[The exercise] Return the whole listing exactly as it stands.

'''

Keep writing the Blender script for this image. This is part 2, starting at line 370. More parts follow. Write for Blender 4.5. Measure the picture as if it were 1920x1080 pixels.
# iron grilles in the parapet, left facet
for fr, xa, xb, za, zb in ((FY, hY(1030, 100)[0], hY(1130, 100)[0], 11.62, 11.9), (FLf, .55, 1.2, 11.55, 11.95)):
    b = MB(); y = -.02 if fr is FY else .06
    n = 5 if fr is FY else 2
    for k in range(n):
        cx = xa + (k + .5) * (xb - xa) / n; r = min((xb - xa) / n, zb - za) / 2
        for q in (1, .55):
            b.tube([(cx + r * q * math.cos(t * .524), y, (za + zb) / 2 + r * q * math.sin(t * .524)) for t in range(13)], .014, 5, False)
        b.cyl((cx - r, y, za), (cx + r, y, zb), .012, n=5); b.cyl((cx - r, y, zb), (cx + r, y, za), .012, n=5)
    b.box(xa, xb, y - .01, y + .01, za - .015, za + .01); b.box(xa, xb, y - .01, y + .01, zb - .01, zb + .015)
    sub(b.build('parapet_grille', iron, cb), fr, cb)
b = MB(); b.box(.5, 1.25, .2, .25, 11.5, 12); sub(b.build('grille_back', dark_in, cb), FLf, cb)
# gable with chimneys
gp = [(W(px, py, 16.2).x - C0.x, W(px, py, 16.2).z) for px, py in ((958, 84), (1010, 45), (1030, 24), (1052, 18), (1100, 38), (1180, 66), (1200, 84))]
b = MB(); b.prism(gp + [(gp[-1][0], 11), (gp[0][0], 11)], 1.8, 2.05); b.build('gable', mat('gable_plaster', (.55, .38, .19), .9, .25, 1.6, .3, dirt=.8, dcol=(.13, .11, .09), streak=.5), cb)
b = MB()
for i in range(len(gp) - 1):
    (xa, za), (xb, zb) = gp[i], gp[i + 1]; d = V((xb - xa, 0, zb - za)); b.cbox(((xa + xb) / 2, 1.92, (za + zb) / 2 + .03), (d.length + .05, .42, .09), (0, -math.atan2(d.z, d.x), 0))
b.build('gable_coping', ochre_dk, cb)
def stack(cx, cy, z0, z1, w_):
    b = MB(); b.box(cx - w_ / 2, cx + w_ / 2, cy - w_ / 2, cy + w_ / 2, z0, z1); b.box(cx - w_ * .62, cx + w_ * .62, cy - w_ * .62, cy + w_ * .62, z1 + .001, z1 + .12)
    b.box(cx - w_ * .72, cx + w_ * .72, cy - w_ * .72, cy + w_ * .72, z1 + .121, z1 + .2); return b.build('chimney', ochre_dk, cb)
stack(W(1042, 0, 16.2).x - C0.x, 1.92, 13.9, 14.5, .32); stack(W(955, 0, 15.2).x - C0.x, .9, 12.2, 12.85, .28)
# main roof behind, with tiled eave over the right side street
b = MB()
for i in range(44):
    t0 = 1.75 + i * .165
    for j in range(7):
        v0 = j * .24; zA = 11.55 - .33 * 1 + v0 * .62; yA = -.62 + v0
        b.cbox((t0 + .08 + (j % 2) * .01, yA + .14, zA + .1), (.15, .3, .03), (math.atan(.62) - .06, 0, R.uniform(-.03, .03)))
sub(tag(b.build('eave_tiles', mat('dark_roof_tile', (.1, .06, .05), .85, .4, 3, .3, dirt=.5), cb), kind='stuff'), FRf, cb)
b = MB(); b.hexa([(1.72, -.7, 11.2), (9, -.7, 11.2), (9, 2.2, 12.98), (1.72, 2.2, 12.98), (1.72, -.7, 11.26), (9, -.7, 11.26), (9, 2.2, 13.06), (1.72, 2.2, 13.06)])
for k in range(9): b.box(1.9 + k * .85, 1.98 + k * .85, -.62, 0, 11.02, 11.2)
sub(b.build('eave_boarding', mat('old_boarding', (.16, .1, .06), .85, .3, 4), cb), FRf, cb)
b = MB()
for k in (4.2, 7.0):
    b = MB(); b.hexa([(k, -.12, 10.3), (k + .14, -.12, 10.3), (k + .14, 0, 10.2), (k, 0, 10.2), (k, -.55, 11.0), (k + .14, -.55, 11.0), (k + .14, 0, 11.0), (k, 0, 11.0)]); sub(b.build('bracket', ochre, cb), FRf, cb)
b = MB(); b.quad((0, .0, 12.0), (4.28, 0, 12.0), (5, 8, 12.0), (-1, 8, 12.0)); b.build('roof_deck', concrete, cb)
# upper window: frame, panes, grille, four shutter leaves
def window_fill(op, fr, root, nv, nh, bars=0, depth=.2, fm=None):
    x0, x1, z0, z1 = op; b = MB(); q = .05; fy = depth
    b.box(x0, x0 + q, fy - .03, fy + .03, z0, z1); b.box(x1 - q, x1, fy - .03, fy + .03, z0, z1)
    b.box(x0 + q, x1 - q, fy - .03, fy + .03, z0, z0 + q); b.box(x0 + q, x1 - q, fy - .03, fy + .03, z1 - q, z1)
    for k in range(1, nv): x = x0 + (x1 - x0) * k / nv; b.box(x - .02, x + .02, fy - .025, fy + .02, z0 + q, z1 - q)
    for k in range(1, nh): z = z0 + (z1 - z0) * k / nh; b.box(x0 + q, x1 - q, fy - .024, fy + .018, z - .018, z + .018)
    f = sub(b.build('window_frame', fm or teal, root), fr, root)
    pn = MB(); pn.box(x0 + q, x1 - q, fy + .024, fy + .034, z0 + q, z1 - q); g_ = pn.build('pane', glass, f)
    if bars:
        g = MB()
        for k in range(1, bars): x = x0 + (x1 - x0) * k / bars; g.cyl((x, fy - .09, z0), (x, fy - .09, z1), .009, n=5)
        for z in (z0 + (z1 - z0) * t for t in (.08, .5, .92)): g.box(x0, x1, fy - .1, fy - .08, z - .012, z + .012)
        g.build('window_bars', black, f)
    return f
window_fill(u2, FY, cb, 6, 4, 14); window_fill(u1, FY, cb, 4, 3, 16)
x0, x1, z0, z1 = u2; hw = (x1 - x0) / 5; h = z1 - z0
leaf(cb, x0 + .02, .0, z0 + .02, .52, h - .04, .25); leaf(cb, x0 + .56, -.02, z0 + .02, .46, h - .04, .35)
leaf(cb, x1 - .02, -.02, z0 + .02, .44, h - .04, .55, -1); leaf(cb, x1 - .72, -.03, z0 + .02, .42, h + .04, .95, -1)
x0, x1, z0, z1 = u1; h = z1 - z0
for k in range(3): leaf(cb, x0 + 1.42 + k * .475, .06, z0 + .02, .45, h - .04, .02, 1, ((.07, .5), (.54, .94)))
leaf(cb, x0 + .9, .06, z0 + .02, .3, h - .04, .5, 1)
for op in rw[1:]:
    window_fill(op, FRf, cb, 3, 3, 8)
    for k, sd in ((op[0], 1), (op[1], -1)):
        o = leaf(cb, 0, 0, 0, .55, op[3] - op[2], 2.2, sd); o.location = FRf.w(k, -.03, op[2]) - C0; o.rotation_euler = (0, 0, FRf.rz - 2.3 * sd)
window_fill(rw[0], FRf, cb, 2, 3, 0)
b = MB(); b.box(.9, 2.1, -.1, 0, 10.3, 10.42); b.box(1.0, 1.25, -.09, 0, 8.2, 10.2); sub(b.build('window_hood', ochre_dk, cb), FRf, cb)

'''

[Full output]
Keep writing the Blender script for this image. This is part 2, starting at line 370. More parts follow. Write for Blender 4.5. Measure the picture as if it were 1920x1080 pixels.
# iron grilles in the parapet, left facet
for fr, xa, xb, za, zb in ((FY, hY(1030, 100)[0], hY(1130, 100)[0], 11.62, 11.9), (FLf, .55, 1.2, 11.55, 11.95)):
    b = MB(); y = -.02 if fr is FY else .06
    n = 5 if fr is FY else 2
    for k in range(n):
        cx = xa + (k + .5) * (xb - xa) / n; r = min((xb - xa) / n, zb - za) / 2
        for q in (1, .55):
            b.tube([(cx + r * q * math.cos(t * .524), y, (za + zb) / 2 + r * q * math.sin(t * .524)) for t in range(13)], .014, 5, False)
        b.cyl((cx - r, y, za), (cx + r, y, zb), .012, n=5); b.cyl((cx - r, y, zb), (cx + r, y, za), .012, n=5)
    b.box(xa, xb, y - .01, y + .01, za - .015, za + .01); b.box(xa, xb, y - .01, y + .01, zb - .01, zb + .015)
    sub(b.build('parapet_grille', iron, cb), fr, cb)
b = MB(); b.box(.5, 1.25, .2, .25, 11.5, 12); sub(b.build('grille_back', dark_in, cb), FLf, cb)
# gable with chimneys
gp = [(W(px, py, 16.2).x - C0.x, W(px, py, 16.2).z) for px, py in ((958, 84), (1010, 45), (1030, 24), (1052, 18), (1100, 38), (1180, 66), (1200, 84))]
b = MB(); b.prism(gp + [(gp[-1][0], 11), (gp[0][0], 11)], 1.8, 2.05); b.build('gable', mat('gable_plaster', (.55, .38, .19), .9, .25, 1.6, .3, dirt=.8, dcol=(.13, .11, .09), streak=.5), cb)
b = MB()
for i in range(len(gp) - 1):
    (xa, za), (xb, zb) = gp[i], gp[i + 1]; d = V((xb - xa, 0, zb - za)); b.cbox(((xa + xb) / 2, 1.92, (za + zb) / 2 + .03), (d.length + .05, .42, .09), (0, -math.atan2(d.z, d.x), 0))
b.build('gable_coping', ochre_dk, cb)
def stack(cx, cy, z0, z1, w_):
    b = MB(); b.box(cx - w_ / 2, cx + w_ / 2, cy - w_ / 2, cy + w_ / 2, z0, z1); b.box(cx - w_ * .62, cx + w_ * .62, cy - w_ * .62, cy + w_ * .62, z1 + .001, z1 + .12)
    b.box(cx - w_ * .72, cx + w_ * .72, cy - w_ * .72, cy + w_ * .72, z1 + .121, z1 + .2); return b.build('chimney', ochre_dk, cb)
stack(W(1042, 0, 16.2).x - C0.x, 1.92, 13.9, 14.5, .32); stack(W(955, 0, 15.2).x - C0.x, .9, 12.2, 12.85, .28)
# main roof behind, with tiled eave over the right side street
b = MB()
for i in range(44):
    t0 = 1.75 + i * .165
    for j in range(7):
        v0 = j * .24; zA = 11.55 - .33 * 1 + v0 * .62; yA = -.62 + v0
        b.cbox((t0 + .08 + (j % 2) * .01, yA + .14, zA + .1), (.15, .3, .03), (math.atan(.62) - .06, 0, R.uniform(-.03, .03)))
sub(tag(b.build('eave_tiles', mat('dark_roof_tile', (.1, .06, .05), .85, .4, 3, .3, dirt=.5), cb), kind='stuff'), FRf, cb)
b = MB(); b.hexa([(1.72, -.7, 11.2), (9, -.7, 11.2), (9, 2.2, 12.98), (1.72, 2.2, 12.98), (1.72, -.7, 11.26), (9, -.7, 11.26), (9, 2.2, 13.06), (1.72, 2.2, 13.06)])
for k in range(9): b.box(1.9 + k * .85, 1.98 + k * .85, -.62, 0, 11.02, 11.2)
sub(b.build('eave_boarding', mat('old_boarding', (.16, .1, .06), .85, .3, 4), cb), FRf, cb)
b = MB()
for k in (4.2, 7.0):
    b = MB(); b.hexa([(k, -.12, 10.3), (k + .14, -.12, 10.3), (k + .14, 0, 10.2), (k, 0, 10.2), (k, -.55, 11.0), (k + .14, -.55, 11.0), (k + .14, 0, 11.0), (k, 0, 11.0)]); sub(b.build('bracket', ochre, cb), FRf, cb)
b = MB(); b.quad((0, .0, 12.0), (4.28, 0, 12.0), (5, 8, 12.0), (-1, 8, 12.0)); b.build('roof_deck', concrete, cb)
# upper window: frame, panes, grille, four shutter leaves
def window_fill(op, fr, root, nv, nh, bars=0, depth=.2, fm=None):
    x0, x1, z0, z1 = op; b = MB(); q = .05; fy = depth
    b.box(x0, x0 + q, fy - .03, fy + .03, z0, z1); b.box(x1 - q, x1, fy - .03, fy + .03, z0, z1)
    b.box(x0 + q, x1 - q, fy - .03, fy + .03, z0, z0 + q); b.box(x0 + q, x1 - q, fy - .03, fy + .03, z1 - q, z1)
    for k in range(1, nv): x = x0 + (x1 - x0) * k / nv; b.box(x - .02, x + .02, fy - .025, fy + .02, z0 + q, z1 - q)
    for k in range(1, nh): z = z0 + (z1 - z0) * k / nh; b.box(x0 + q, x1 - q, fy - .024, fy + .018, z - .018, z + .018)
    f = sub(b.build('window_frame', fm or teal, root), fr, root)
    pn = MB(); pn.box(x0 + q, x1 - q, fy + .024, fy + .034, z0 + q, z1 - q); g_ = pn.build('pane', glass, f)
    if bars:
        g = MB()
        for k in range(1, bars): x = x0 + (x1 - x0) * k / bars; g.cyl((x, fy - .09, z0), (x, fy - .09, z1), .009, n=5)
        for z in (z0 + (z1 - z0) * t for t in (.08, .5, .92)): g.box(x0, x1, fy - .1, fy - .08, z - .012, z + .012)
        g.build('window_bars', black, f)
    return f
window_fill(u2, FY, cb, 6, 4, 14); window_fill(u1, FY, cb, 4, 3, 16)
x0, x1, z0, z1 = u2; hw = (x1 - x0) / 5; h = z1 - z0
leaf(cb, x0 + .02, .0, z0 + .02, .52, h - .04, .25); leaf(cb, x0 + .56, -.02, z0 + .02, .46, h - .04, .35)
leaf(cb, x1 - .02, -.02, z0 + .02, .44, h - .04, .55, -1); leaf(cb, x1 - .72, -.03, z0 + .02, .42, h + .04, .95, -1)
x0, x1, z0, z1 = u1; h = z1 - z0
for k in range(3): leaf(cb, x0 + 1.42 + k * .475, .06, z0 + .02, .45, h - .04, .02, 1, ((.07, .5), (.54, .94)))
leaf(cb, x0 + .9, .06, z0 + .02, .3, h - .04, .5, 1)
for op in rw[1:]:
    window_fill(op, FRf, cb, 3, 3, 8)
    for k, sd in ((op[0], 1), (op[1], -1)):
        o = leaf(cb, 0, 0, 0, .55, op[3] - op[2], 2.2, sd); o.location = FRf.w(k, -.03, op[2]) - C0; o.rotation_euler = (0, 0, FRf.rz - 2.3 * sd)
window_fill(rw[0], FRf, cb, 2, 3, 0)
b = MB(); b.box(.9, 2.1, -.1, 0, 10.3, 10.42); b.box(1.0, 1.25, -.09, 0, 8.2, 10.2); sub(b.build('window_hood', ochre_dk, cb), FRf, cb)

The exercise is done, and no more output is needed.